Sonuç çok fark ederdi sanki! İşiniz dışında kalan hayatınız da akvaryumdaki balık gibisiniz.
-aşkım musluk bozuk, tamir eder misin?
-haa, ne, tamam, gluck gluck, noluyor?
-Hiç evimizi su bastı, tahmin et neden! Hayatım bu hızla düşünürsen, yakında evinde boğularak ölen tek çift olacağız. Adama bak sanki 500 milyarlık soruyu sorduk.


• Kabul edin! Mutlaka erkek erkeğe geçireceğimiz zamanlar da olmalı. Halı saha maçları, lig karşılaşmaları, kulüp toplantıları, turnuvalar, araba bakımı yaptırmak gibi... Tüm bunlara iştirak etmek için erkek dünyasına yakın durmanız ve surat asmamanız gerekiyor. Tercih sizin!

Hııı hııı, sürü psikolojisi, ilkel çağlar, avlanma, sana bir şey hatırlatıyor mu?

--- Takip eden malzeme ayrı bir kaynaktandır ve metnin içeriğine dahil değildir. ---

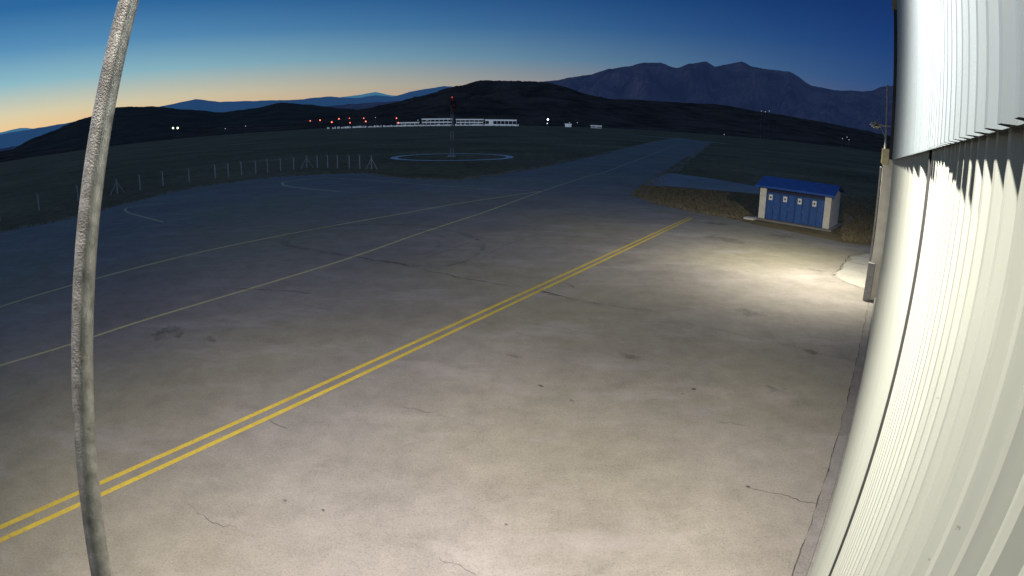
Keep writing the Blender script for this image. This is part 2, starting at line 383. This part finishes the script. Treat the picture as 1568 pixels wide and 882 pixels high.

Neyse devamını sonra getiririm. Çabuk sıkılıyorum ben.

Sevgiyle Kalın

PASİFLORA KOCAM!


Bazen kocalarınız da sizi delirtmiyor mu? Ben kocama bir isim taktım. Adı Pasiflora. Çıktığımız ilk günden itibaren ondan istediğim her şeye hııhııı… evet… der. Onun istediğim şeyi yapacağına inanırım. Ama asla değişmez. Şu on yıla yaklaşan sürede onda değiştiremediğim o kadar çok şey var ki.

Sayalım bakalım:

  • Asla çoraplarını kirli sepetine atmaz.
  • Asla ev işlerinde yardımcı olmaz. Hatta o kadarki bir süre evi 1 ay kadar ne sildim ne temizledim. Gördüğüm kadarıyla hayatından oldukça memnundu. Çünkü ben temizlik yapmaya başladığımda tutan feminist kadın (bu sadece bir terim, uyduğu için kullandım. Çünkü ben yerel düşüncenin aksine kadınların erkeklere hizmetçi olarak gönderilmediğine inanıyorum. Bu konuda ki düşüncelerimi bilahare yazacağım zaten) triplerim tutmadığı için halinden çok memnundu.
  • Asla içtiği kola kutularını kaldırmaz. (yatağımızın başucunda, mutfakta, çalışma masamızda, bilumum her yerde boş kola kutularını görebilirsiniz. Hatta o kadarki bu güne kadar içtiği kolaları peş peşe dizsek dünyanın çevresini bir kez dolaşırdı.)
  • Asla ev anahtarını yanında taşımaz. Zili çalar ve benim her seferinde ona kapıyı açmam gerekir. (Bu yüzden bir gün anahtarımı unutup birkaç gün tatile gitmek istiyorum, böylece kapıda kalırsa anahtarını yanına alması gerektiğini öğrenir.)

Her zaman söylediği ama asla yapmadığı şeylerden bir kaçı. Devamını sonra getiririm.